Keep questioning. Keep fighting for more equitable working conditions.

 

In solidarity,

 

Meag Bell and Meg Lonergan

 

VP External

 

Hi everyone! This is my second and final report, as I served only a partial term from December to April. I will not seek re-election as I am no longer going to be a union member after this meeting.

 

While my time on the executive was short, my time as a member of 4600 was particularly long for a unit 1 member: I've worked 7 contacts in the Computer Science and Mathematics department since the fall of 2015 as an undergraduate TA, and I was a member of the negotiating team in 2016. The people I met in this union helped me a grow as a person and I'm proud to call many of them my friends.

 

I'd like to take a moment to say thank you to a few special people who are still around these parts from my early days:

  • Thank you Dan, our Business Agent, for inviting me out to a general membership meeting after I called the union office to ask about my benefits and getting me looped into one of the best union locals in the city.

  • Thank you Pierre, our Mobilization Coordinator, for encouraging me to design posters for the union, which led to me designing posters for many other organizations. Without your encouragement, I don't think I would have had the confidence to do that.

  • To LeAnne, our Database and Office Administrator, for toughing out years of Ottawa and District Labour Council meetings and fighting alongside me (with much more bravery than I had) when they tried to kick out CUPE4600s delegates.

We're heading into troubling times. Doug Ford's provincial budget will be announced tomorrow (April 11th), and it's speculated that there are cuts to public education (in addition to cuts to other vital public services) in that budget. In this context, the role of VP External is more vital than ever. 

 

In particular, we must focus on building local relationships on Ottawa to be able to organize against this looming threat. I wish that "looming threat" was hyperbole, but I am very concerned about the plans that the Ford government has with our public education system.

 

The Ottawa CUPE District Council and the Postsecondary Education Coalition are good vehicles to build these local relationships, but they both need more engagement. I call upon those reading this report to consider putting forward a commitment of an hour a week to the CUPE council, and I strongly encourage you to run to be a delegate for this council.
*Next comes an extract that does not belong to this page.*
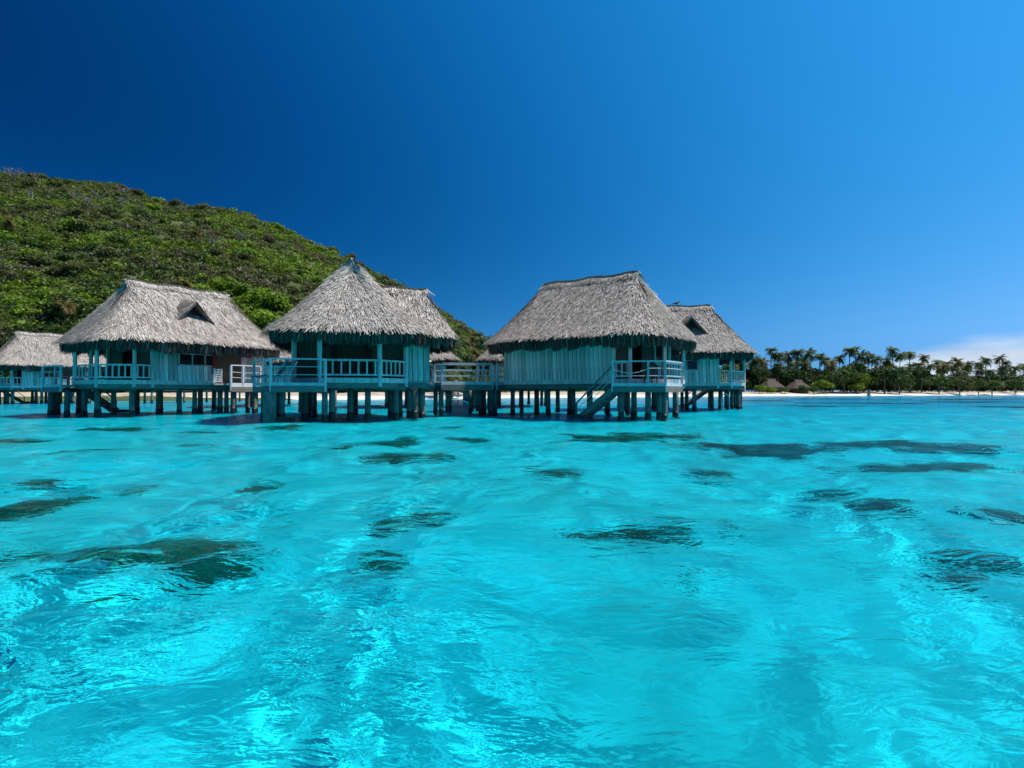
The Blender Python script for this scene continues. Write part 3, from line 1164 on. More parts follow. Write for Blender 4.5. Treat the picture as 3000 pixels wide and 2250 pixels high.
def chair(label, loc, rz):
    r_ = empty('terrace_chair', loc, rz)
    tag(r_, label, 'chair')
    for x in (-.24, .24):
        for y in (-.24, .24):
            stick('leg', r_, x, y, 0, .42, .05, M['dark'])
    MB().box(-.29, .29, -.29, .29, .42, .48).build('seat', M['dark'], r_)
    bk = MB()
    n = 9
    outer = [(.29 * math.cos(math.pi * k / n), .48 + .40 + .28 * math.sin(math.pi * k / n)) for k in range(n + 1)]
    poly = [(.29, .48)] + outer + [(-.29, .48)]
    m_ = len(poly)
    bk.add([(x, .24, z) for x, z in poly] + [(x, .30, z) for x, z in poly], [tuple(range(m_)), tuple(reversed(range(m_, 2 * m_)))] + [(i, m_ + i, m_ + (i + 1) % m_, (i + 1) % m_) for i in range(m_)])
    bk.build('backrest', M['dark'], r_)
    return r_


p = world_of(bD, 5.4, -2.9)
chair('dark round-backed chair on the terrace at the head of the stair', (p[0], p[1], 1.862), R(200))


def person(label, loc, rz):
    r_ = empty('person', loc, rz)
    tag(r_, label, 'person')
    J = [((0, 0, .95), .135), ((0, 0, 1.18), .125), ((0, 0, 1.40), .145), ((0, .01, 1.50), .06), ((0, .0, 1.60), .085), ((0, -.005, 1.72), .085),
         ((.19, 0, 1.41), .062), ((.24, .02, 1.13), .048), ((.22, -.12, .92), .036), ((-.19, 0, 1.41), .062), ((-.24, .02, 1.13), .048), ((-.22, -.1, .92), .036),
         ((.09, 0, .86), .095), ((.10, -.01, .48), .066), ((.10, .02, .07), .045), ((.11, -.14, .03), .035), ((-.09, 0, .86), .095), ((-.10, .0, .48), .066), ((-.10, .03, .07), .045), ((-.11, -.13, .03), .035)]
    E_ = [(0, 1), (1, 2), (2, 3), (3, 4), (4, 5), (2, 6), (6, 7), (7, 8), (2, 9), (9, 10), (10, 11), (0, 12), (12, 13), (13, 14), (14, 15), (0, 16), (16, 17), (17, 18), (18, 19)]
    me = bpy.data.meshes.new('body')
    me.from_pydata([j[0] for j in J], E_, [])
    o = link('body', me, r_)
    sk = o.modifiers.new('skin', 'SKIN')
    for i, j in enumerate(J):
        me.skin_vertices[0].data[i].radius = (j[1], j[1])
    me.skin_vertices[0].data[0].use_root = True
    o.modifiers.new('sub', 'SUBSURF').levels = 1
    o.modifiers['sub'].render_levels = 1
    m, N, L, b = new_mat('clothed_body')
    tc = N.new('ShaderNodeTexCoord')
    sp = N.new('ShaderNodeSeparateXYZ')
    L.new(tc.outputs['Object'], sp.inputs[0])
    rr = ramp(N, [(0.0, (.35, .20, .13)), (0.07, (.35, .20, .13)), (0.075, (.02, .02, .035)), (0.80, (.03, .025, .045)), (0.81, (.40, .23, .15)), (1.0, (.40, .23, .15))])
    rr.color_ramp.interpolation = 'CONSTANT'
    dv = N.new('ShaderNodeMath')
    dv.operation = 'DIVIDE'
    dv.inputs[1].default_value = 1.85
    L.new(sp.outputs['Z'], dv.inputs[0])
    L.new(dv.outputs[0], rr.inputs[0])
    L.new(rr.outputs[0], b.inputs['Base Color'])
    me.materials.append(m)
    MB().tube([(0, 0, 1.725), (0, 0, 1.74), (0, 0, 1.75), (0, 0, 1.83), (0, 0, 1.86)], [.17, .17, .105, .10, .06], 12).build('hat', M['cloth'], r_, smooth=True)
    return r_


person('person in dark clothes and pale hat standing beside the pointed-roof bungalow', (-6.45, 45.5, 2.045), R(10))
walkway('short landing of the walkway beside the pointed-roof bungalow, a person standing on it', [(-7.3, 45.5), (-2.6, 45.2)], rails=(0, 0))


def bird(label, loc, rz):
    r_ = empty('bird', loc, rz)
    tag(r_, label, 'bird')
    MB().tube([(-.42, 0, .16), (-.22, 0, .17), (-.06, 0, .19), (.10, 0, .22), (.17, 0, .27), (.22, 0, .34), (.29, 0, .35), (.36, 0, .335)], [.015, .05, .095, .085, .05, .055, .035, .008], 8).build('body', M['dark'], r_, smooth=True)
    for s in (-1, 1):
        MB().add([(.06, s * .085, .24), (-.08, s * .11, .22), (-.36, s * .05, .16), (-.1, s * .09, .15)], [(0, 1, 2, 3), (3, 2, 1, 0)]).build('wing', M['dark'], r_)
        MB().tube([(.0, s * .035, .12), (.01, s * .035, .0)], .012, 5).build('leg', M['dark'], r_)
    return r_


p = world_of(bD2, 0.55, 0)
bird('small dark bird perched on the ridge of the rearmost right roof', (p[0], p[1], 8.82), R(10))

# ------------------------------------------------------------------ coral heads
CORAL = [(-7.27, 8.74, 0.55, 0.95, 'L'), (-5.33, 6.42, 0.34, 0.22, 'S'), (-4.03, 6.68, 0.82, 0.55, 'L'), (-8.79, 10.88, 0.52, 0.5, 'F'), (-6.84, 10.50, 0.30, 0.36, 'F'), (-4.57, 10.69, 0.43, 0.45, 'S'),
         (-1.66, 8.36, 0.58, 0.40, 'S'), (-1.54, 6.76, 0.42, 0.28, 'F'), (-3.72, 18.82, 1.04, 1.3, 'S'), (-1.51, 19.96, 0.70, 1.2, 'S'), (-4.93, 16.80, 0.34, 0.6, 'S'), (-2.68, 14.82, 1.0, 0.8, 'F'),
         (-2.83, 25.49, 0.60, 1.3, 'S'), (3.87, 20.44, 2.05, 2.2, 'L'), (7.16, 16.53, 2.36, 1.5, 'L'), (11.25, 17.09, 2.51, 1.6, 'L'), (9.34, 12.79, 1.51, 1.1, 'L'), (5.65, 10.14, 0.64, 0.38, 'S'),
         (5.72, 8.90, 0.48, 0.50, 'S'), (1.82, 7.85, 1.10, 0.30, 'S'), (6.81, 8.18, 0.39, 0.4, 'S'), (5.16, 6.37, 0.42, 0.22, 'S'), (4.57, 5.85, 0.21, 0.18, 'S'), (4.30, 12.41, 0.54, 0.45, 'F'),
         (0.96, 12.59, 0.77, 0.45, 'F'), (1.87, 6.35, 0.16, 0.11, 'F'), (-11.44, 15.63, 0.94, 0.7, 'F'), (-15.73, 18.65, 0.64, 0.9, 'S'), (-9.59, 17.42, 0.75, 0.7, 'F'), (-16.93, 24.11, 1.39, 1.3, 'S'),
         (-12.01, 22.77, 0.92, 1.0, 'S'), (-9.95, 25.40, 1.03, 1.3, 'F')]
CORAL_LABEL = {0: 'large dark coral mound under the water at the left edge', 1: 'low dark coral patch at left, in front of the large coral mound', 2: 'broad brown coral mound under the water in the left foreground',
               6: 'dark coral patch under the water in front of the pointed-roof bungalow', 13: 'dark coral bed under the water in front of the stair bungalow',
               14: 'long dark blue coral bed at right, its left half', 15: 'long dark blue coral bed at right, its right half', 16: 'brown coral bed at right, just in front of the long dark blue one',
               18: 'rounded greenish coral head at right below the long coral beds', 19: 'wide dark coral band under the water right of the picture centre', 22: 'small sharp dark coral head near the right edge',
               21: 'flat dark coral patch behind the small sharp coral head', 20: 'coral patch cut by the right edge of the picture'}


def coral_mat(name, stops):
    m, N, L, b = new_mat(name)
    b.inputs['Roughness'].default_value = 1.0
    b.inputs['Specular IOR Level'].default_value = 0.1
    tc = N.new('ShaderNodeTexCoord')
    nz = N.new('ShaderNodeTexNoise')
    nz.inputs['Scale'].default_value = 3.2
    nz.inputs['Detail'].default_value = 7
    nz.inputs['Roughness'].default_value = 0.66
    L.new(tc.outputs['Object'], nz.inputs['Vector'])
    r_ = ramp(N, stops)
    L.new(nz.outputs['Fac'], r_.inputs[0])
    L.new(r_.outputs[0], b.inputs['Base Color'])
    return m


M['coral'] = coral_mat('coral_rock', [(0.30, (0.045, 0.042, 0.028)), (0.48, (0.11, 0.10, 0.062)), (0.60, (0.20, 0.165, 0.10)), (0.74, (0.42, 0.37, 0.28))])
M['coral_brown'] = coral_mat('coral_brown', [(0.30, (0.06, 0.05, 0.03)), (0.46, (0.20, 0.14, 0.08)), (0.62, (0.34, 0.23, 0.13)), (0.76, (0.50, 0.42, 0.30))])


def coral(i, x, y, rx, ry, kind):
    """a bed of coral lumps: the hollows between them sink below the sand"""
    r_ = np.random.default_rng(100 + i)
    n, m = 84, 26
    ph2, s2 = np.meshgrid(np.linspace(0, 2 * math.pi, n, endpoint=False), np.linspace(0, 1.25, m), indexing='ij')
    lob = 1 + 0.22 * np.sin(2 * ph2 + r_.uniform(0, 6)) + 0.16 * np.sin(3 * ph2 + r_.uniform(0, 6)) + 0.12 * np.sin(5 * ph2 + r_.uniform(0, 6))
    hgt = {'L': 0.60, 'S': 0.42, 'F': 0.20}[kind] * min(1.0, 0.45 + max(rx, ry) * .6)
    vx = rx * lob * s2 * np.cos(ph2)
    vy = ry * lob * s2 * np.sin(ph2)
    sc_ = max(0.55, 0.9 * min(rx, ry))
    lump = fbm(vx + x, vy + y, 300 + i, sc_, 4)
    big = fbm(vx, vy, 500 + i, sc_ * 2.6, 2)
    vz = hgt * (0.85 - 0.95 * s2 ** 1.6 + 0.75 * lump + 0.40 * big)
    vz = np.where(vz > 0, hgt * 1.05 * np.tanh(vz / hgt), vz)
    vz[:, -1] = -0.3
    zb = float(ground_z(np.array([x]), np.array([y]))[0])
    vz = vz + ground_z(vx + x, vy + y) - zb
    idx = np.arange(n * m).reshape(n, m)
    f = np.stack([idx[:, :-1], idx[:, 1:], np.roll(idx, -1, 0)[:, 1:], np.roll(idx, -1, 0)[:, :-1]], -1).reshape(-1, 4)
    me = np_mesh('coral_head', np.stack([vx, vy, vz], -1).reshape(-1, 3), f, [M['coral_brown' if i in (2, 16) else 'coral']], True)
    o = link('coral_head', me, None, (x, y, zb))
    o.cycles.is_caustics_receiver = True
    if i in CORAL_LABEL:
        tag(o, CORAL_LABEL[i], 'coral', 'coral heads on the lagoon floor')
    elif i >= 60:
        o.name = 'seagrass_bed'
        tag(o, 'dark seagrass bed in the water off the palm beach', 'seagrass', 'seagrass beds')
    elif x < -3:
        tag(o, 'small dark coral patch in the water in front of the left bungalows', 'coral', 'small coral patches left')
    else:
        tag(o, 'small faint coral patch in the water in the middle or right', 'coral', 'small coral patches right')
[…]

We need you to step up and do your part, now more than ever.

 

Narges, Silas, and I tried something interesting this year for the AGM on behalf of the mobilization committee. Instead of notifying our members about this meeting via email, we also notified our members over SMS. We received an overwhelming response--we received texts back from 418 people, the majority in good spirits. I spent a few hours categorizing every response into a spreadsheet (because data is fun!) and here's the results:

 

Total Sent 1733

Not Delivered Successfully (Landlines)145

Total Sent Successfully 1588

No Response 1170

Total Response: 418

 Firm Yes 69

 Will try / Maybe / Will see 95

 Can't make it 228

 Where did you get this number? 10

 Don't text me again! 4

 Wrong number! 8

 I don't work here anymore 4

 

All members that matched the following criteria will be added to an SMS do-not-contact list, because that's the respectful thing to do:

  • Opted out ("Don't text me again!")

  • Asked why they were being texted and were not satisfied with the explanation

  • Self-identified as a wrong number

  • Said that they didn't work here any more

Everyone who was a firm yes, or who said they will try, might come, or will look into it, received a follow-up text on the day of. 

 

The total cost of these campaigns was $60.

 

SMS broadcasting is a technique I learned in political organizing outside of unions that I wanted to bring into our union, and if this campaign was successful at bringing people out I'd strongly encourage the incoming board to continue using this for important events (major meetings, strike mobilization, etc).